Monday, 1 November 2010

Wellington Local Body Elections - a follow-up

So just before the polls closed I posted my endorsements for the Wellington local body elections. A number of candidates posted on replies to my blog - most of which I found pretty amusing. Now that it's all over and Celia Wade-Brown has shown how appalling she is in record time by speaking at the "giving government cover to lower the legal protections of film-workers" rally, I thought I'd respond to two of those comments.

It was awesome to see Kerry go - the day after the announcement a friend of mine drunkenly yelled out "Kerry's gone" in a cheap malaysian restaurant, and everyone cheered back at him. In the days between the election, and the announcement that Kerry had really lost, I got some pointed comments from some friends and family members who knew I hadn't voted for mayor.

On my blog I had criticised CWB for being a greener tinged Kerry Prendergast, and not being left wing. She replied:

How about for/against a casino? for/against more road tunnels? for/against Hilton hotel on outer T? All differences between incumbent's and my vote.

So when I suggested that her economic policies were no different from Kerry's and this was all she had. This is her best demonstration of her commitment to redistribution of wealth? Or her commitment to providing services to all regardless of income? I quoted this list to people who gave me shit about not voting for her, while we were waiting for the result - and they had to concede my point.

The other candidate who posted, and the real reason that I'm writing this post(apart from getting in early having a go at our new mayor) was Iona Pannett. One of the things that I expressed lots of frustration with in my blogpost, was council candidates who were more interested in telling us about their family than their policies.

Iona Pannett objected to this:
Your criteria for voting seems a little inconsistently applied to candidates and is an interesting one for a self-declared feminist.

It was after feminist writers and thinkers who have rightly done a great deal to deconstruct the split between the public and the private, a split often upheld by male thinkers and legislators.

I don't think people should have to deny they are parents and think it important that people standing for public office are well rounded people.

Just for the record, feminists who theorised about the public and the private, had more on their mind than the importance of those running for office talking about their family. That was a campaigning trick well before the feminist movement. But I thought I'd talk a little bit more about the serious point I was making behind the jokes.

You only get a few hundred words to convey where you stand to voters in a council blurb. Many of those running throw out inanity after inanity - telling us who they are, not how they'll vote. These blurbs may seem ridiculous, but they have a purpose, a purpose Daran Ponter made clear:

My wife Vickie and I, and our two children, Crystal and Thomas, enjoy all the normal things Wellingtonians love - Saturday morning sports, mountain biking, watching a game at the stadium and occasionally sleeping in!

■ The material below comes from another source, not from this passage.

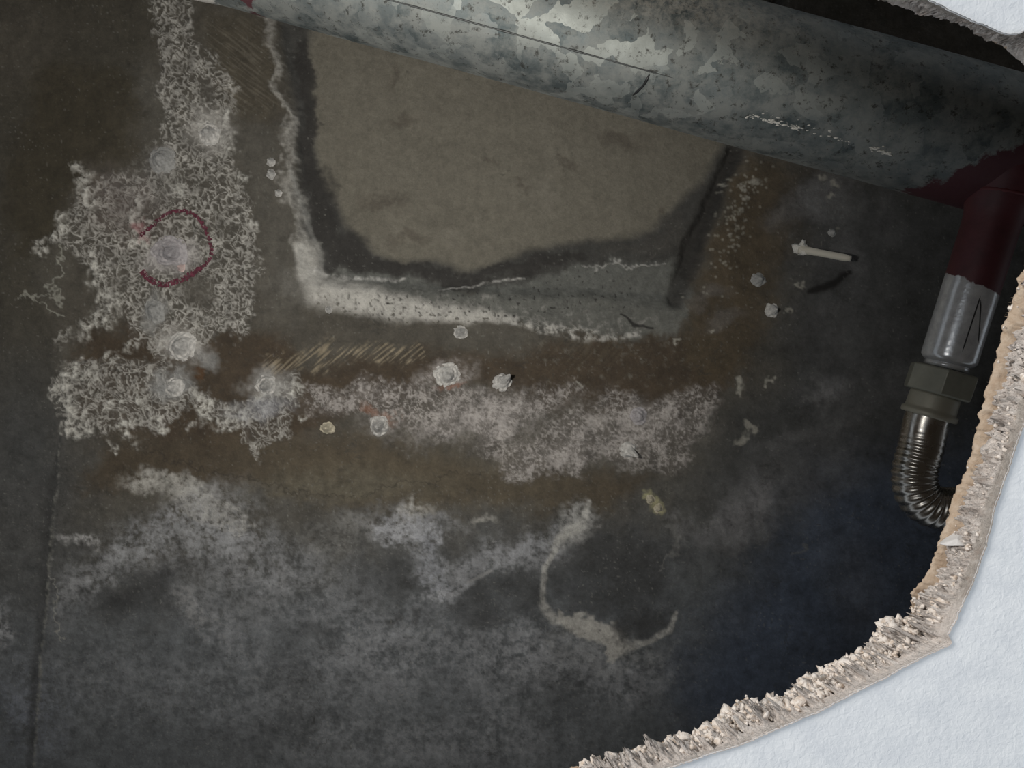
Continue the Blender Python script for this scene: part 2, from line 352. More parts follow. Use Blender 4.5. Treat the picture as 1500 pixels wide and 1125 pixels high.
for p, c, a in [
    ([(553, 762), (575, 750), (612, 752), (640, 772), (648, 800), (625, 800), (590, 790), (560, 806)], (168, 170, 175), .75),
    ([(618, 790), (645, 800), (640, 830), (650, 850), (680, 852), (690, 846), (684, 866), (655, 878), (625, 866), (610, 840)], (160, 163, 170), .65),
    ([(692, 850), (705, 828), (735, 806), (780, 794), (822, 770), (800, 812), (740, 834), (712, 842)], (156, 158, 162), .6),
    ([(822, 765), (845, 742), (868, 735), (858, 768), (835, 790), (812, 796)], (172, 172, 170), .7),
    ([(192, 697), (240, 694), (296, 700), (300, 722), (262, 722), (225, 712), (195, 712)], (176, 174, 168), .75),
    ([(258, 722), (305, 718), (330, 745), (368, 760), (345, 785), (310, 770), (270, 752)], (172, 171, 167), .8),
    ([(84, 872), (130, 825), (185, 798), (240, 772), (275, 776), (215, 812), (150, 842), (98, 880)], (150, 152, 154), .5),
    ([(250, 765), (330, 770), (355, 815), (300, 830), (262, 800)], (156, 158, 160), .5),
    ([(250, 870), (280, 858), (300, 900), (290, 925), (270, 905)], (150, 150, 150), .5),
    ([(1085, 740), (1100, 715), (1130, 722), (1140, 752), (1115, 775), (1090, 768), (1060, 775), (1040, 790), (1020, 780), (1060, 752)], (136, 136, 138), .6),
    ([(965, 752), (1000, 745), (1012, 770), (1005, 805), (985, 812), (990, 785)], (128, 128, 128), .55),
    ([(1175, 585), (1192, 555), (1222, 572), (1235, 592), (1200, 598)], (132, 132, 132), .5),
    ([(815, 905), (850, 896), (900, 915), (960, 950), (1000, 945), (960, 985), (880, 990), (800, 960)], (140, 142, 142), .4)]:
    paint(poly(p, 5)*tex, c, a)
for p, a in [([(560, 830), (600, 822), (612, 850), (590, 880), (565, 870)], .5), ([(645, 885), (700, 860), (760, 835), (795, 840), (790, 880), (770, 905), (700, 920), (650, 915)], .5),
             ([(805, 835), (825, 800), (880, 780), (960, 800), (980, 840), (960, 880), (900, 895), (830, 888), (800, 870)], .6), ([(140, 880), (180, 850), (215, 838), (250, 845), (240, 875), (180, 900)], .5), ([(900, 905), (930, 890), (980, 900), (985, 925), (940, 940), (910, 930)], .6)]:
    paint(poly(p, 8)*np.clip(.7+n_fine, 0, 1), (58, 59, 60), a)
drip = line([(866, 735, 3), (850, 770, 6), (815, 792, 6), (801, 830, 4), (795, 862, 4), (792, 885, 5), (808, 905, 6), (850, 925, 10), (880, 930, 12), (915, 948, 9), (950, 940, 4), (980, 925, 4), (990, 900, 3)], 'S', .6)
paint(drip*np.clip(.8+n_fine, 0, 1), (190, 189, 184), .85); H += drip*.8
fill = poly([(806, 893), (850, 892), (880, 905), (905, 925), (930, 945), (900, 955), (850, 935), (815, 915)], 4)
paint(fill, (190, 188, 182), .85)
paint(line([(690, 855, 4), (660, 872, 5), (640, 865, 3)], 'S', .7), (172, 174, 178), .7)
paint(line([(720, 838, 2), (700, 846, 3), (685, 852, 2)], 'S', .8), (180, 180, 180), .7)
paint(line([(985, 765, 6), (998, 790, 4), (990, 815, 3), (965, 832, 2)], 'R', .8), (130, 130, 128), .8)
paint(line([(1000, 770, 8), (1040, 800, 8), (1070, 770, 8), (1100, 740, 14)], 'R', .9), (118, 118, 120), .45)
paint(line([(1175, 795, 2), (1182, 805, 2), (1160, 812, 1.5)], 'S', .7), (110, 112, 112), .6)
for x, y, rx, ry, a in [(240, 850, 34, 16, .6), (165, 885, 30, 14, .6), (205, 880, 50, 30, .45), (560, 850, 50, 24, .45), (577, 905, 9, 9, .8), (605, 905, 8, 9, .7), (705, 870, 18, 50, .5), (775, 870, 18, 30, .6), (690, 900, 20, 40, .4), (910, 820, 70, 50, .55), (905, 928, 14, 12, .9), (945, 910, 30, 22, .7), (930, 870, 50, 18, .4), (455, 925, 30, 20, .4), (430, 1010, 40, 60, .3), (360, 1090, 90, 30, .3), (130, 870, 30, 8, .4), (825, 925, 22, 8, .5), (820, 1010, 50, 40, .35)]:
    paint(blob(x, y, rx, ry, -15, 'R', .8), (62, 63, 64), a)
paint(blob(950, 730, 9, 7, 30, 'R', .6), (180, 178, 140), .9); paint(blob(962, 742, 9, 8, 0, 'R', .6), (176, 172, 138), .9)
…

The purposes of the children, and the heterosexual partner, and the other mentions of family in blurbs is to scream I'M JUST LIKE YOU at the voter. Ponter is particularly specific about the voter he is just like - normal is heterosexual, middle-class and able-bodied, at minimum.

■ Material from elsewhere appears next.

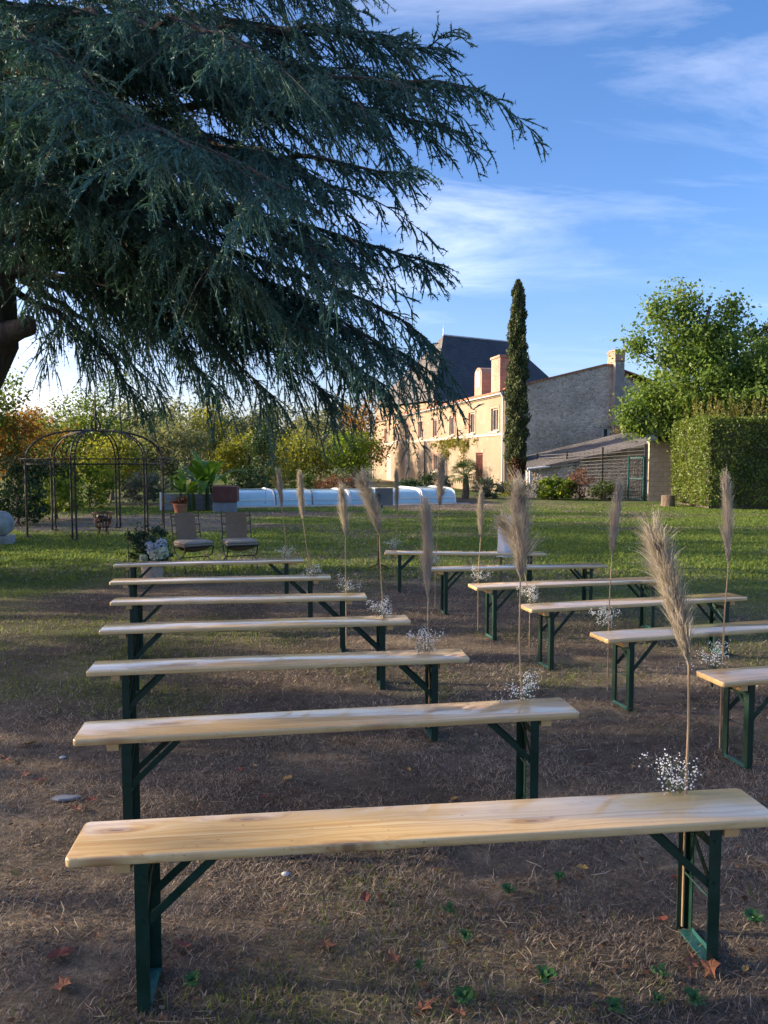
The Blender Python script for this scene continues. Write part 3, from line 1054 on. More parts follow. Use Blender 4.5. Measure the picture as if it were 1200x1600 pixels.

Iona Pannett made this explicit in another way in her suggestion that 'well-rounded' people make good councillors - she was just proving that she was well-rounded when she mentioned her child (I've actually known people of all metaphorical shapes with children). I find this deeply offensive I think those who don't have children, those who can't have children, and those who don't have the resources to raise their children in Lambton ward (another point Iona Pannett made sure to mention) will make just as good councillors as Iona.

If you have only a few hundred words to persuade people to vote for you, and you choose to use it to talk about your family, then what you are saying is screaming your normality is more important than telling people what you believe.

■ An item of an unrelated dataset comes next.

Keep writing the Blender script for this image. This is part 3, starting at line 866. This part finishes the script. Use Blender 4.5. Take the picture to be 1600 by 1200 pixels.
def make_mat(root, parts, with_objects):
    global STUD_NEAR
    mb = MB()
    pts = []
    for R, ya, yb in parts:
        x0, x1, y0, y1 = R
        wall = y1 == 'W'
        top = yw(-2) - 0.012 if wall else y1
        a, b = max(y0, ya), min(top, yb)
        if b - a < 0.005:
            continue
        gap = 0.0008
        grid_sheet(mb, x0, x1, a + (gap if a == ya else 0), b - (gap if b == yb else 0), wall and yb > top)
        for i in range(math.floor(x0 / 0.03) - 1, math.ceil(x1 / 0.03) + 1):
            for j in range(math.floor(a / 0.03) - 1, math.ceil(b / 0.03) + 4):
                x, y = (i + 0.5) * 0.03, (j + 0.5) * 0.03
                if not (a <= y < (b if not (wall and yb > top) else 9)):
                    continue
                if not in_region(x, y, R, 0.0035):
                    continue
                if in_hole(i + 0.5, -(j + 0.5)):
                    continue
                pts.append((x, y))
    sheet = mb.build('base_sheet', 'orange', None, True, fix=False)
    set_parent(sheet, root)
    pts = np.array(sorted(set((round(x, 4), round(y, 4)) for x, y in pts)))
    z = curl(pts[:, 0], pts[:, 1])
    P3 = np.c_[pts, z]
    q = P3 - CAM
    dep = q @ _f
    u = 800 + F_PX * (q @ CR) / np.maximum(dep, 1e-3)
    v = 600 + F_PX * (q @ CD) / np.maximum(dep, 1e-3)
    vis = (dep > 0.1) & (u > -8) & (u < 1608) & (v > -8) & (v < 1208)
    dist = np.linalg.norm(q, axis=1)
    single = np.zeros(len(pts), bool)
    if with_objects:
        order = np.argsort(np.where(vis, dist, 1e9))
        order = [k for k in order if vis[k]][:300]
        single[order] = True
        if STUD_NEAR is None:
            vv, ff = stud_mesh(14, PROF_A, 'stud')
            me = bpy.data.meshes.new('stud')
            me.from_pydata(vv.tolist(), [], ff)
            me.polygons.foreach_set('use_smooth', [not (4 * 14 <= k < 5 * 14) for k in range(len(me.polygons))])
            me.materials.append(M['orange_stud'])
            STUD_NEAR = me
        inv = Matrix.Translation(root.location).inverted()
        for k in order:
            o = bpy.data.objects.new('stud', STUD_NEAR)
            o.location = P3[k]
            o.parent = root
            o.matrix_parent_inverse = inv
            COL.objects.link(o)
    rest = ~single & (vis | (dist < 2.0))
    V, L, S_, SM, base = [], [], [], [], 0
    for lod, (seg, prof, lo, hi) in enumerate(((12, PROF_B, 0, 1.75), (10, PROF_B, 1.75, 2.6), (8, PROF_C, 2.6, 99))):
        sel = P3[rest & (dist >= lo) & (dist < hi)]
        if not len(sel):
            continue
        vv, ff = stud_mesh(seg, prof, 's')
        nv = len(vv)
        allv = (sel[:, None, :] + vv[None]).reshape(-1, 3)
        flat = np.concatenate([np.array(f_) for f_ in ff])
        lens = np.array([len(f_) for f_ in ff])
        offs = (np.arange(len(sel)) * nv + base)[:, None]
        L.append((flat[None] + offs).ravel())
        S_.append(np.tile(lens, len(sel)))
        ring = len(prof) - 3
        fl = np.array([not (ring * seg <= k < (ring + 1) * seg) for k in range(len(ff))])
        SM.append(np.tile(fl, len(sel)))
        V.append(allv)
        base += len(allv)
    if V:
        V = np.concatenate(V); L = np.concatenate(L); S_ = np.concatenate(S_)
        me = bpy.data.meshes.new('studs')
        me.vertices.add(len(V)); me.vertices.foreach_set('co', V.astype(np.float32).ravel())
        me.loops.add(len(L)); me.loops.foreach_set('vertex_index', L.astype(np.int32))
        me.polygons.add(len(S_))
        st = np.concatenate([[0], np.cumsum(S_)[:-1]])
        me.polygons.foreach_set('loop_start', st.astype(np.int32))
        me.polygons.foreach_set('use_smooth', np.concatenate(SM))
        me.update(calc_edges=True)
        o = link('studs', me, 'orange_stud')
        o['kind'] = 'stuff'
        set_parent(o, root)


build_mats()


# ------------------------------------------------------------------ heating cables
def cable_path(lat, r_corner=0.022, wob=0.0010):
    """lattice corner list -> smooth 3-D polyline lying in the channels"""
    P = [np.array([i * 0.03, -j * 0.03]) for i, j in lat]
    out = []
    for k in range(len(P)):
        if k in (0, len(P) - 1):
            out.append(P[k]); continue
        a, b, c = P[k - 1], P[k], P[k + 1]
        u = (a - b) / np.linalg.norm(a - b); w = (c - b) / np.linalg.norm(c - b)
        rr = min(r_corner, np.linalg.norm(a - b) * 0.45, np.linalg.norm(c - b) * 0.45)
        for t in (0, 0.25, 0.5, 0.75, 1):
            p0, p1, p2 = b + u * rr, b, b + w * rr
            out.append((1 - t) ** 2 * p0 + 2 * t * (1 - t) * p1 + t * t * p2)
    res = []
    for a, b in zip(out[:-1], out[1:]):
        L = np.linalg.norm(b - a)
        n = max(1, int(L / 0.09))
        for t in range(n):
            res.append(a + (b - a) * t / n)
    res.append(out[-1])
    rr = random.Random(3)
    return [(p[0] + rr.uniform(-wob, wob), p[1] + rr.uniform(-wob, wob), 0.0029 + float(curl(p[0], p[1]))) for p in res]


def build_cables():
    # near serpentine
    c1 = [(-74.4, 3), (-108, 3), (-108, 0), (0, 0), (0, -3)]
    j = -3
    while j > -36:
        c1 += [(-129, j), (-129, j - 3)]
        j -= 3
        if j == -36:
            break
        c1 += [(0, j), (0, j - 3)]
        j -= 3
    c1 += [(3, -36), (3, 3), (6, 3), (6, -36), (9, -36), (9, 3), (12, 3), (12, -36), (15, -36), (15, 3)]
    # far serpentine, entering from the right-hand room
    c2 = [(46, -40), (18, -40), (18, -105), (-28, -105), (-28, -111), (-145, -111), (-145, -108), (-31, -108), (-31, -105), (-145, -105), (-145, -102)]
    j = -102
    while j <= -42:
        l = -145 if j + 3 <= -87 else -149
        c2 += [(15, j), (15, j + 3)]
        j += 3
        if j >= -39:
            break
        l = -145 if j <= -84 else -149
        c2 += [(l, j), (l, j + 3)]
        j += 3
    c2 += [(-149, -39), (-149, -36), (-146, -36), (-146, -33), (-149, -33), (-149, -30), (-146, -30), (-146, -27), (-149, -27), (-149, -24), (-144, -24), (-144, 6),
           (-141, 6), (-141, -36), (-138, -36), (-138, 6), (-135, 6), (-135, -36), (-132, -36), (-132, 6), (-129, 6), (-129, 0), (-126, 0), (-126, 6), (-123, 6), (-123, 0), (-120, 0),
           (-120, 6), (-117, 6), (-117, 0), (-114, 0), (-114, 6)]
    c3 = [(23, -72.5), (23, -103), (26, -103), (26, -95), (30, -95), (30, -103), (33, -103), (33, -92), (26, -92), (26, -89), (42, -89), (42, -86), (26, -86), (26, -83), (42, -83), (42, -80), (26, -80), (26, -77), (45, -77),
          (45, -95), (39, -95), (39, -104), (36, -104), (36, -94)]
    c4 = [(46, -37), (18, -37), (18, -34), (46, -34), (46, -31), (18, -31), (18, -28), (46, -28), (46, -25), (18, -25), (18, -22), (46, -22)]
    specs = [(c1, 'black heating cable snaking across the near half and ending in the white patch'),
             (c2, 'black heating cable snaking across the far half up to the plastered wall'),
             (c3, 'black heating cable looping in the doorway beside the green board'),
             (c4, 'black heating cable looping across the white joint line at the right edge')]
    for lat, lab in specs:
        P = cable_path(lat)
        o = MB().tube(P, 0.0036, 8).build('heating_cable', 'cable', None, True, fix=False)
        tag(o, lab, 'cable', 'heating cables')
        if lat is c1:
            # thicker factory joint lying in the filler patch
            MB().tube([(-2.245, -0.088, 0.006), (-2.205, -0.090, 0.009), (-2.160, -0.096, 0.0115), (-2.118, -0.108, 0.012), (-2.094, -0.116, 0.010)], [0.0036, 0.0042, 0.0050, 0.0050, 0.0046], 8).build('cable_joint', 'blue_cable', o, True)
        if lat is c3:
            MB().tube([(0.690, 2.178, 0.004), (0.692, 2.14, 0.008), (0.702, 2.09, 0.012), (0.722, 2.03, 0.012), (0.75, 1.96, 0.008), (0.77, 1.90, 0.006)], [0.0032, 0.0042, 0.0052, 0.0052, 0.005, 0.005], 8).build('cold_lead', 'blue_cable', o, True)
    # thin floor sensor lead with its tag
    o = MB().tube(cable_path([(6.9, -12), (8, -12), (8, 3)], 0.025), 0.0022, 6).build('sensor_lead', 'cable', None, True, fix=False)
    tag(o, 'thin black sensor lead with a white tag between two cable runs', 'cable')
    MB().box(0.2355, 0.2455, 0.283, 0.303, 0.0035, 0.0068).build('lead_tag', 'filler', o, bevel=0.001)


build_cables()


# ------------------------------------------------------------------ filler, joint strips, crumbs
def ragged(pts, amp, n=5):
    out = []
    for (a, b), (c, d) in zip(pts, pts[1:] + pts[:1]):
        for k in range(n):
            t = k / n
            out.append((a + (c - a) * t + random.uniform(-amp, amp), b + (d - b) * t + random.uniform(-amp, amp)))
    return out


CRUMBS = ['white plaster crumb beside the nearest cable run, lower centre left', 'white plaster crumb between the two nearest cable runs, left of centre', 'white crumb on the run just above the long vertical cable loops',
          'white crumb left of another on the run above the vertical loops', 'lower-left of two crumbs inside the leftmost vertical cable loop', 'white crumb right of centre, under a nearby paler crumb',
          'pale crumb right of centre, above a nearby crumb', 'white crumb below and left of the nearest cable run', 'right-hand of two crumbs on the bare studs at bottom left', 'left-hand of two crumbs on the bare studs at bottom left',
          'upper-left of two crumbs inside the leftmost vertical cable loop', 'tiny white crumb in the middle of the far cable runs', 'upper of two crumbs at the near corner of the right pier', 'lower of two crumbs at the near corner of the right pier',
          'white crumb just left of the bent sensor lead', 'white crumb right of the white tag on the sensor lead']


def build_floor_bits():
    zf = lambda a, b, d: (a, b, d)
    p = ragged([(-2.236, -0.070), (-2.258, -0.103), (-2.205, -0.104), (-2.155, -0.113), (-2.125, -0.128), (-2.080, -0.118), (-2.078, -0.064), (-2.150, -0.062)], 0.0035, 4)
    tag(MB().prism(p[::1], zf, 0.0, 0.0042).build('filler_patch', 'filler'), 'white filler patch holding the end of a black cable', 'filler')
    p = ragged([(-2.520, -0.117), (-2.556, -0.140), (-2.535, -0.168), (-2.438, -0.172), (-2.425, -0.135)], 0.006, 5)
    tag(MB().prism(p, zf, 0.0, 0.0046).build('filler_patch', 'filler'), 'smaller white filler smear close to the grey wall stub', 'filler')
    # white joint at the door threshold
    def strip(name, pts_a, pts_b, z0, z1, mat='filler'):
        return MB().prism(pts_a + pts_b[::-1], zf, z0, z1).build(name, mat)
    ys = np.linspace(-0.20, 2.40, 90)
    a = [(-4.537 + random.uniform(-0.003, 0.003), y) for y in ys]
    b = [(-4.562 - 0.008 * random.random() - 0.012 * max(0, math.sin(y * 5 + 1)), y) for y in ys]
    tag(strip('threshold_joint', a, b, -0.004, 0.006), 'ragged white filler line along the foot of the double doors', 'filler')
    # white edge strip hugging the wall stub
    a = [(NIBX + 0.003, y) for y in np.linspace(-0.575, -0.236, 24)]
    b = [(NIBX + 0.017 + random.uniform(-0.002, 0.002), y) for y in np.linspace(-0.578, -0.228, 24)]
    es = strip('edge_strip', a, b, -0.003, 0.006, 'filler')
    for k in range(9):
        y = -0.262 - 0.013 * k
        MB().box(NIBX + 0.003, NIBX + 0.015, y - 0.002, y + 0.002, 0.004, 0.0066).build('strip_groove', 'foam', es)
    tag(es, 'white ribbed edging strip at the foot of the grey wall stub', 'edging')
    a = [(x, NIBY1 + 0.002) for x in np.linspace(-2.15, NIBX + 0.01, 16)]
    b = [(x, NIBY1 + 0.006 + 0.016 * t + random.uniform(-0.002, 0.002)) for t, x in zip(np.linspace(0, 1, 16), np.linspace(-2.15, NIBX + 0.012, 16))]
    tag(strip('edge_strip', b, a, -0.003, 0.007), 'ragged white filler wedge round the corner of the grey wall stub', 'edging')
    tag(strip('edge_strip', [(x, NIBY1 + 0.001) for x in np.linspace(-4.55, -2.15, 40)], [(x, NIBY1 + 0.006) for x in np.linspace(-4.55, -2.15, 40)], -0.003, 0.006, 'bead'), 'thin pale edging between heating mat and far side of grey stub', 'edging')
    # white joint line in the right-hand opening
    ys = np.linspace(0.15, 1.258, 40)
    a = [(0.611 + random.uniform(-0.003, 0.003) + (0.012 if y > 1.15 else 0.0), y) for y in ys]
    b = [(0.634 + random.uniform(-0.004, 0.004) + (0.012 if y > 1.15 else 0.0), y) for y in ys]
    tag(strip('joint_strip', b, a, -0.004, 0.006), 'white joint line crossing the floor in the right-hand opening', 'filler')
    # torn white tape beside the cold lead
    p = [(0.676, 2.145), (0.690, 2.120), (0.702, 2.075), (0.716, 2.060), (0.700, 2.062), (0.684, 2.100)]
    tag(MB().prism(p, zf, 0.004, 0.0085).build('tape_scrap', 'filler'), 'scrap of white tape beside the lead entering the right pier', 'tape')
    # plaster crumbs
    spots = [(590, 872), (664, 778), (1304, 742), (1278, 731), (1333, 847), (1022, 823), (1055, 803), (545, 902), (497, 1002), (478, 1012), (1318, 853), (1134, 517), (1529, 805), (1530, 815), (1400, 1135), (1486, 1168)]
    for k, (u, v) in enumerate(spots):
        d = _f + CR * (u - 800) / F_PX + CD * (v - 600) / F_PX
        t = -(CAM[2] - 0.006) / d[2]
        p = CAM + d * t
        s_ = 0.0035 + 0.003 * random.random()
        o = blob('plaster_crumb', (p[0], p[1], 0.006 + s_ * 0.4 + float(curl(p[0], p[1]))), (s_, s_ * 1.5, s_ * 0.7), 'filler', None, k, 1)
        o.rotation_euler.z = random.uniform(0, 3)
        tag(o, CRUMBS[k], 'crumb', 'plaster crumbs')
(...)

That seems like as good a reason not to vote for someone as any.


Anonymous said...

I don't think it's wise to think about it too deeply. There's a risk of over-analyzing things. The reality is that politicians are going to do whatever it takes to get votes. If that means adopting/embracing the norm then that's what it takes.

If the norm was childless homosexual partnerships with zero kids then the candidates will pander towards that demographic.

- Fran

stargazer said...

fran, they can pander as much as they like. that doesn't mean we should encourage that kind of thing by voting for them; nor does it mean they should be immune to criticism for taking that approach. hamilton's new mayor has no children, and while it was mentioned in the media, thankfully nothing much was made of it. it's totally irrelevant.

Hugh said...

Fran, the norm certainly isn't heterosexual two kid marriage, let alone high-income-reliant hobbies.

notafeminist said...

Absolutely. Where I'm from, we were bombarded with flyers from people with several children (sometimes they have names and ages) and wives/husbands (also I don't care how many years you've been married). This is *completely irrelevant*. If Helen Clark had to mention her marital status it would go something like "I prefer civil unions to the institution of marriage and have no children or a desire to have children." And I bet you next to "I'm Joanna and I live with my darling husband of 22 years and our three teenage daughters, and two dogs as well" she wouldn't get any votes, despite the fact that she may be far more competent than the latter.

Until "I'm a homosexual involved in several polyamorous relationships" is deemed equally irrelevant by the voters, I'm not giving my vote to people who that card. They're encouraging an unfair culture.